The Mississippi system, including tributaries such as the Ohio and Missouri rivers, reaches 17 of the 50 US states, including some of the country's most important agricultural and industrial regions and several large cities. Man-made waterways have extended the network as far as the southern border of Texas, meaning that goods can travel by inland waterway from Pittsburgh to Mexico.

The model for Osprey Line is Europe, where about 40 per cent of inland container freight is transported on rivers. European governments have embraced river transport because it reduces road congestion and pollution, while shippers are attracted by lower costs.

Each Osprey Line service can carry up to 400 containers - the equivalent of 200 truckloads - and the barges use less energy per tonne than trucks. This makes river freight about six times cheaper than road freight.

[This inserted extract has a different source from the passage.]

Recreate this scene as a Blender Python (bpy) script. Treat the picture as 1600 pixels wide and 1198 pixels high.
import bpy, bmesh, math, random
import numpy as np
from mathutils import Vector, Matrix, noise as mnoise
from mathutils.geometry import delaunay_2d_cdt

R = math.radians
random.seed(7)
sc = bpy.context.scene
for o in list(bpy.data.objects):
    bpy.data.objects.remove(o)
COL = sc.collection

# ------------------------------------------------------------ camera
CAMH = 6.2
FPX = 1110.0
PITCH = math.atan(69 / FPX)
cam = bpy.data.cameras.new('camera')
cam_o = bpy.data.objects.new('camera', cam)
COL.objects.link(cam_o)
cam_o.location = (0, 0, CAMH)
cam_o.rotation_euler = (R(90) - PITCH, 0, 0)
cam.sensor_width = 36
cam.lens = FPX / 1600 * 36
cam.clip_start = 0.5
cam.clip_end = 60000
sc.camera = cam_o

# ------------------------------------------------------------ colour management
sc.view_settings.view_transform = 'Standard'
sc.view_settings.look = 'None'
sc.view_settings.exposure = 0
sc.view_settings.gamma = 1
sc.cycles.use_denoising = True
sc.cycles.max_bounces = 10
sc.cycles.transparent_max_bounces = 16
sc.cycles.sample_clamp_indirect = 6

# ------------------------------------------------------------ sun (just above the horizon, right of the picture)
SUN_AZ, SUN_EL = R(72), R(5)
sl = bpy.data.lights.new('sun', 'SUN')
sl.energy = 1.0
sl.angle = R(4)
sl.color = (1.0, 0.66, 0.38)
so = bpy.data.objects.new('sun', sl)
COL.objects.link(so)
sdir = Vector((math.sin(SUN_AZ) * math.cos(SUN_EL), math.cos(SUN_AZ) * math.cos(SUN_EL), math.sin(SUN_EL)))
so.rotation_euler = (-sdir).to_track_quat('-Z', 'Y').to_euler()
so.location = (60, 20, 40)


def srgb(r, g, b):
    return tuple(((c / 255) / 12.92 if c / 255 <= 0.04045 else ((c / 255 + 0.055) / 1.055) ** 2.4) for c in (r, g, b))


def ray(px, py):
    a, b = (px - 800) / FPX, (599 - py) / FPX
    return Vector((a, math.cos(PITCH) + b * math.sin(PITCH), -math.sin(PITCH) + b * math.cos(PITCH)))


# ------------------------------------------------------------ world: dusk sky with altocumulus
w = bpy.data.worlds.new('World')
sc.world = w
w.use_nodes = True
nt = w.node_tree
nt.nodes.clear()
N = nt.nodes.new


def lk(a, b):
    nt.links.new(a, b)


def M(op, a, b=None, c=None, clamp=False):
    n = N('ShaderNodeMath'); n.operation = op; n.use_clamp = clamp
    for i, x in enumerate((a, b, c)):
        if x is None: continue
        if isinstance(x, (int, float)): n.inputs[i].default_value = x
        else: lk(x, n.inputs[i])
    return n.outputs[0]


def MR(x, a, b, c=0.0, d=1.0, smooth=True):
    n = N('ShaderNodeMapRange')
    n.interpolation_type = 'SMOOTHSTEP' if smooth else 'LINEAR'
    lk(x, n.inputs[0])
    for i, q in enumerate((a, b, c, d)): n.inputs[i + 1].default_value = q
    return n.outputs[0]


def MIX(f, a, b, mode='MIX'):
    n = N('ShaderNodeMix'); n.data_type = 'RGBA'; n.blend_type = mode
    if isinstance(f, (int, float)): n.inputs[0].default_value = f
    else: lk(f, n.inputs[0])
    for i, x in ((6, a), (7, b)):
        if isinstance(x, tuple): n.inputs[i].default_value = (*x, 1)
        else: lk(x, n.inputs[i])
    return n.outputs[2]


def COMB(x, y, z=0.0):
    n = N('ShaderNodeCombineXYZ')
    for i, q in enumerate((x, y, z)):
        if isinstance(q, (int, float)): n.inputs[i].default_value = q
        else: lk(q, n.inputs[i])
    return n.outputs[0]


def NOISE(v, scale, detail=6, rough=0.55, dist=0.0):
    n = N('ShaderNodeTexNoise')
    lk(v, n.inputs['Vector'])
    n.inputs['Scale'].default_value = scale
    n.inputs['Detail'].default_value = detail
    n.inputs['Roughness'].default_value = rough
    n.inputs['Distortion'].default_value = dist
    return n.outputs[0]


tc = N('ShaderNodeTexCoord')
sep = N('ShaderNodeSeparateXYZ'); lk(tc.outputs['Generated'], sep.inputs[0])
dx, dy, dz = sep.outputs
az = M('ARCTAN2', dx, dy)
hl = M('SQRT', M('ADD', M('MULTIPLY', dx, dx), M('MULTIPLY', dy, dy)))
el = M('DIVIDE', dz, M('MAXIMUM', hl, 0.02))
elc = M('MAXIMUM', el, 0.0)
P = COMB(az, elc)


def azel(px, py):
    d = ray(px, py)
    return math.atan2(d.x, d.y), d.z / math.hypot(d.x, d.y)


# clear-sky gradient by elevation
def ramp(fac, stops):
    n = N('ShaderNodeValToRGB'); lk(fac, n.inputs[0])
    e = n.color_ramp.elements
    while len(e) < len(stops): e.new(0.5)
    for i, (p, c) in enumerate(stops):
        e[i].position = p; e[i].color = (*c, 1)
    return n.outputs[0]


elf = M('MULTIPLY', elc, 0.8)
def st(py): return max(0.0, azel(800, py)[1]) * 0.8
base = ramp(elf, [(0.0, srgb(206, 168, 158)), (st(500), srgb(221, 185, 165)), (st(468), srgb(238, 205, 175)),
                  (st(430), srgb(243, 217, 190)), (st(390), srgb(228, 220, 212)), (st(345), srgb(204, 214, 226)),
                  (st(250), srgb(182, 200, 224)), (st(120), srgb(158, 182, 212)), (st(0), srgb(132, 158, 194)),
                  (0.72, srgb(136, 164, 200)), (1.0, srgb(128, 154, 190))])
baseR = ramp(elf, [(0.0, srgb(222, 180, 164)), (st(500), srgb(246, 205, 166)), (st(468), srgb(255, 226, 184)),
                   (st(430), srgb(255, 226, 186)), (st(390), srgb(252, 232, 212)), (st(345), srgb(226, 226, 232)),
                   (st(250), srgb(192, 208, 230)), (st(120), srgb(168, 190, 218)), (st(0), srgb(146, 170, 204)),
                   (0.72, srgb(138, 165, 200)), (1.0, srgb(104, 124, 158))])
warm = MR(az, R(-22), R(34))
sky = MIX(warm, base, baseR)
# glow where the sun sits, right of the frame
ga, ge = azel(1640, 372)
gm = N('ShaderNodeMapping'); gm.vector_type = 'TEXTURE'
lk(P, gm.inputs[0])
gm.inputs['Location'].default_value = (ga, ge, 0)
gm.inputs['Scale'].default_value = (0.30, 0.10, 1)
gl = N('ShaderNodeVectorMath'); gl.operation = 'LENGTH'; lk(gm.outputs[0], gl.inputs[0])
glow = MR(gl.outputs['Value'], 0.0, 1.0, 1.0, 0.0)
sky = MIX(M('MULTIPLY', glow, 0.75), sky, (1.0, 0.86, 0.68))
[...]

However river transportation is painfully slow. "You can get something to New Orleans [from Memphis] by truck within eight hours or you can put it on a barge and it will be there in 72 hours," explains Lanny Chalk, terminal manager at Fullen Dock in Memphis. "The cost by truck is $40 a tonne; by barge it's $6 a tonne. So it's a question of how much is that additional speed by road worth?"

Mr Couch says Osprey's river service has found greatest acceptance among ocean-going shippers, including importers of South American coffee. "It is easy for them to transfer containers between ship and barge in port," he says. Domestic shippers, in contrast, are deterred by having to get containers to and from the river.

Another problem is the unreliability of the Mississippi's ageing infrastructure. Most of the river's 215 locks are more than 50 years old and their frequent failures cause long delays. Appeals by river users for government investment have been ignored for years. "Reliability of delivery is more important to shippers than speed so lock failures are a threat to the viability of this business," says Mr Couch.

Chip White, executive director of the Logistics Institute at the Georgia Institute of Technology in Atlanta, says river transport will never be more than a "marginal" part of the US logistics network. He says the Mississippi's most useful role could be returning empty containers to their point of origin, allowing trucks to spend more time fully loaded.

Mr Couch admits there is little chance of the US reaching the same level of river use as Europe. "The US loves its trucks and trains too much," he says. "But even if we get 8 or 9 per cent on to the river, that's a lot of containers."